_Raw data_

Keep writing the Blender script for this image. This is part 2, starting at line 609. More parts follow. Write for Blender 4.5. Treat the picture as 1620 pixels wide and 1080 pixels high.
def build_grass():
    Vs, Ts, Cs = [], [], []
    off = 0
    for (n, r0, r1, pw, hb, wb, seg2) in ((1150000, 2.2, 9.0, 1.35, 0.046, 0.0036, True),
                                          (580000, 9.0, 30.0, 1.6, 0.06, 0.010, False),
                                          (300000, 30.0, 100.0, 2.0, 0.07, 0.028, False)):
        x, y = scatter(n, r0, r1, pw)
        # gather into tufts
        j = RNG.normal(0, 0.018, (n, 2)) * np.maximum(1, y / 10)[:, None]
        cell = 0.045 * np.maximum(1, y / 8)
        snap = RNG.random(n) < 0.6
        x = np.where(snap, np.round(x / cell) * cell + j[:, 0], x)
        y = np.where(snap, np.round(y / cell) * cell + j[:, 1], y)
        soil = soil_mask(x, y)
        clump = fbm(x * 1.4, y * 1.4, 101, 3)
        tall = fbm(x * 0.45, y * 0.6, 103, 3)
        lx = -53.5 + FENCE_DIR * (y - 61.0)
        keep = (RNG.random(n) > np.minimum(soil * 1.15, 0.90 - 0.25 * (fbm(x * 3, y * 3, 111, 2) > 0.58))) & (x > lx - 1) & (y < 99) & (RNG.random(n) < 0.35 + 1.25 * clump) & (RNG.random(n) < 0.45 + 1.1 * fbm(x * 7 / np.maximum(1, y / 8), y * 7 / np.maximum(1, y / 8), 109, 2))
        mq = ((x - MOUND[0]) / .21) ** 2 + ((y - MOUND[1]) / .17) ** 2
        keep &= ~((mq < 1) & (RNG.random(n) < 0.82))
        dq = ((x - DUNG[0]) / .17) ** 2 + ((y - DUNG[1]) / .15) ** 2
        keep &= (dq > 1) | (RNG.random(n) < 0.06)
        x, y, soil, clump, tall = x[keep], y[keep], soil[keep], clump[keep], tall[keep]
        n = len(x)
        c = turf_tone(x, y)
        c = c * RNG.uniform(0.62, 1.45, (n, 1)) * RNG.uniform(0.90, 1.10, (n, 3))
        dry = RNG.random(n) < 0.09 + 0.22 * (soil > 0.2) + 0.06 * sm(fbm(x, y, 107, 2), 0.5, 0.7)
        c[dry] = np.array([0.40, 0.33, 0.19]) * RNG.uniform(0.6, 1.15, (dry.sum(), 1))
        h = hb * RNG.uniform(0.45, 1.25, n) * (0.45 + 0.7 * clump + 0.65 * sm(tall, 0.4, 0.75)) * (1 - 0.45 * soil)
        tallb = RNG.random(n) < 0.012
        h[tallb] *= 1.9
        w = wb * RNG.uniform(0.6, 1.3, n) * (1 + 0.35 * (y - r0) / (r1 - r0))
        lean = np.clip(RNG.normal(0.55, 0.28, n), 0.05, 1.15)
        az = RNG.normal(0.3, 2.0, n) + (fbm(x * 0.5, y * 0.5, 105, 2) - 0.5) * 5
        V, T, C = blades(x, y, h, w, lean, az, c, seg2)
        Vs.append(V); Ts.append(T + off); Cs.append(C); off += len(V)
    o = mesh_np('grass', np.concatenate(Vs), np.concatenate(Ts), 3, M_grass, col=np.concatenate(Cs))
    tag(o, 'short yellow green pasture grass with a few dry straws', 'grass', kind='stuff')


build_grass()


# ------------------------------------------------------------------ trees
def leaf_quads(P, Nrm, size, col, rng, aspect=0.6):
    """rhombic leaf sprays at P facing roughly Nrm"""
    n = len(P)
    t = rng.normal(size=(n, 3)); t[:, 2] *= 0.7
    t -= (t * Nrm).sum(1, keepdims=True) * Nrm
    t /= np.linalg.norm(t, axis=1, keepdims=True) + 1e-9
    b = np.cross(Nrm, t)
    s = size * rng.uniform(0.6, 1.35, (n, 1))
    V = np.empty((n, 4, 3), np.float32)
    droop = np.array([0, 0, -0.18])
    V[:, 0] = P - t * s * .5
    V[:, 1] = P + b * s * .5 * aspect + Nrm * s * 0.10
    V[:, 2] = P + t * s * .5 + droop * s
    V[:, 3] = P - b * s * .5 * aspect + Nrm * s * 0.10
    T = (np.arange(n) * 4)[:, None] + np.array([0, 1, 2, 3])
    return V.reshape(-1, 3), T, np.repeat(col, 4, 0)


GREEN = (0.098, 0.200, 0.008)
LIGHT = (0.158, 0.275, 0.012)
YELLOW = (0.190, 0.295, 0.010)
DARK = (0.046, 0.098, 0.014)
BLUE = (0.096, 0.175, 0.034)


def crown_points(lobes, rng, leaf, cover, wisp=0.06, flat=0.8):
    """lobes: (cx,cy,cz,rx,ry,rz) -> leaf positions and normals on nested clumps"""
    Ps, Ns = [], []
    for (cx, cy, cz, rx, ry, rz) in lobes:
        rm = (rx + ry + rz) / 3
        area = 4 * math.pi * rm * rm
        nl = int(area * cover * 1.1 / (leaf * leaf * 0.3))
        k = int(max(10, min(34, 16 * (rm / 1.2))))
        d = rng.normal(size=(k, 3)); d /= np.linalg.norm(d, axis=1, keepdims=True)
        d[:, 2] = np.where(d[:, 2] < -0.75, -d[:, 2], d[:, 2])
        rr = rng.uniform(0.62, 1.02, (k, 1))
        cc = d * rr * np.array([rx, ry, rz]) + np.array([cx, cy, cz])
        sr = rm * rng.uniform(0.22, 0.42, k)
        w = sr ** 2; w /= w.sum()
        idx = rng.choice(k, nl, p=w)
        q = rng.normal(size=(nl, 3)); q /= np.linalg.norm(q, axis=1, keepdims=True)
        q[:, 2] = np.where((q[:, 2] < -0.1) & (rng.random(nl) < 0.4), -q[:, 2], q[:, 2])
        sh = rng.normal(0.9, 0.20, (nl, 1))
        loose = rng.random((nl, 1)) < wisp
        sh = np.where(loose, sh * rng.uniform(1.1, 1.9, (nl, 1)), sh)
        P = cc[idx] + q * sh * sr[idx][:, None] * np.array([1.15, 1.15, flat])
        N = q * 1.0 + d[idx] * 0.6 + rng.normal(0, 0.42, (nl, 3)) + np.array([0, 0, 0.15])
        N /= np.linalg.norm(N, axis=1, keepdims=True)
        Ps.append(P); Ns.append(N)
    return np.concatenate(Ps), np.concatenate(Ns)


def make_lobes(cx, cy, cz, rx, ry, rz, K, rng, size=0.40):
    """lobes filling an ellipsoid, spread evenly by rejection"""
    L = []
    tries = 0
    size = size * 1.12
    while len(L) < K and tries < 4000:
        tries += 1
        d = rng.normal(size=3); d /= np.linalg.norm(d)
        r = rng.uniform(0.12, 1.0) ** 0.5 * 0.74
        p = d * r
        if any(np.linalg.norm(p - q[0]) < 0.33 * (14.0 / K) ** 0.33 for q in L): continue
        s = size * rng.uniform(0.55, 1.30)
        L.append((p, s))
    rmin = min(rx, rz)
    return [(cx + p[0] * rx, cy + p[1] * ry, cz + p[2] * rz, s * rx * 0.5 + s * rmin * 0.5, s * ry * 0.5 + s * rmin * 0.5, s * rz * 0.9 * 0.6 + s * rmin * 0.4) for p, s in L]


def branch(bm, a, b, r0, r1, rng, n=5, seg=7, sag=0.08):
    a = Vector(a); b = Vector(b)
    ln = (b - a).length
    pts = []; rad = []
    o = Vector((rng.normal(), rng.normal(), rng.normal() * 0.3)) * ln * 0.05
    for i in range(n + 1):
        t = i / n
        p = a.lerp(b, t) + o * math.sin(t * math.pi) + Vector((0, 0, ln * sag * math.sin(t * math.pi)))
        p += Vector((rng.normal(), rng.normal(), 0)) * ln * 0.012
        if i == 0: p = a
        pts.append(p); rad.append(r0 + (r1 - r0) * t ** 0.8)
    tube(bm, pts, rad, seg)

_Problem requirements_
Extract, word for word, every line beginning with the one that holds "DARK = (0.046, 0.098, 0.014)" and concluding with the one that holds "return np.concatenate(Ps), np.concatenate(Ns)". Include both of those lines.

_Result below_
DARK = (0.046, 0.098, 0.014)
BLUE = (0.096, 0.175, 0.034)


def crown_points(lobes, rng, leaf, cover, wisp=0.06, flat=0.8):
    """lobes: (cx,cy,cz,rx,ry,rz) -> leaf positions and normals on nested clumps"""
    Ps, Ns = [], []
    for (cx, cy, cz, rx, ry, rz) in lobes:
        rm = (rx + ry + rz) / 3
        area = 4 * math.pi * rm * rm
        nl = int(area * cover * 1.1 / (leaf * leaf * 0.3))
        k = int(max(10, min(34, 16 * (rm / 1.2))))
        d = rng.normal(size=(k, 3)); d /= np.linalg.norm(d, axis=1, keepdims=True)
        d[:, 2] = np.where(d[:, 2] < -0.75, -d[:, 2], d[:, 2])
        rr = rng.uniform(0.62, 1.02, (k, 1))
        cc = d * rr * np.array([rx, ry, rz]) + np.array([cx, cy, cz])
        sr = rm * rng.uniform(0.22, 0.42, k)
        w = sr ** 2; w /= w.sum()
        idx = rng.choice(k, nl, p=w)
        q = rng.normal(size=(nl, 3)); q /= np.linalg.norm(q, axis=1, keepdims=True)
        q[:, 2] = np.where((q[:, 2] < -0.1) & (rng.random(nl) < 0.4), -q[:, 2], q[:, 2])
        sh = rng.normal(0.9, 0.20, (nl, 1))
        loose = rng.random((nl, 1)) < wisp
        sh = np.where(loose, sh * rng.uniform(1.1, 1.9, (nl, 1)), sh)
        P = cc[idx] + q * sh * sr[idx][:, None] * np.array([1.15, 1.15, flat])
        N = q * 1.0 + d[idx] * 0.6 + rng.normal(0, 0.42, (nl, 3)) + np.array([0, 0, 0.15])
        N /= np.linalg.norm(N, axis=1, keepdims=True)
        Ps.append(P); Ns.append(N)
    return np.concatenate(Ps), np.concatenate(Ns)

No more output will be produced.